For managers who are so eager to deliver lectures and seminars via Skype and learning materials via iPhone and iPad applications, they need to remember why students like Sam were drawn to universities. He wants connection and respect, passion and commitment, trust and communication.

Students mention the cost of their education as an indicator of their expectations. Academics are sometimes offended that the value of universities is reduced to the fees they pay. However, Sam’s attention to fees is masking a much deeper desire and aspiration:

“A final thing I’d say is that on a personal level, coming to university is a massive deal.
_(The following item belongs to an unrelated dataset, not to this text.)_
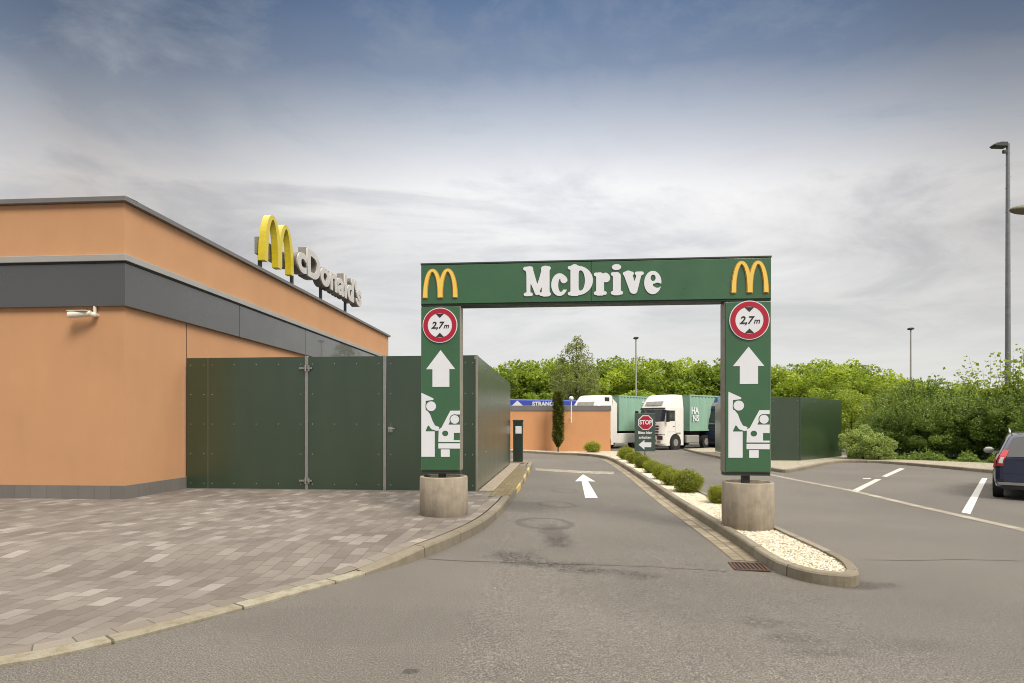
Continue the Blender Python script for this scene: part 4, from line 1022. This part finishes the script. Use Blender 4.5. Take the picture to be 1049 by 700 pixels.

I’m the first one from my traditionally working-class family and it’s going to be a massive struggle trying to get by on the money I get given. My loan, grant and bursary combined isn’t enough to pay for my rent alone and my family can’t afford to support me so I’m stuck living out of my overdraft for at least this whole year. And that’s the price you pay for wanting an education.”

For Thatcher’s grandchildren like Sam, fees prove their commitment and interest. While managers confuse technology and teaching, efficiency and education, students know that university is “a massive deal”. Their language may appear abrupt and cold, exchanging money for learning. Behind this brittle surface is a yearning for connection and community and not Skype but scholarship.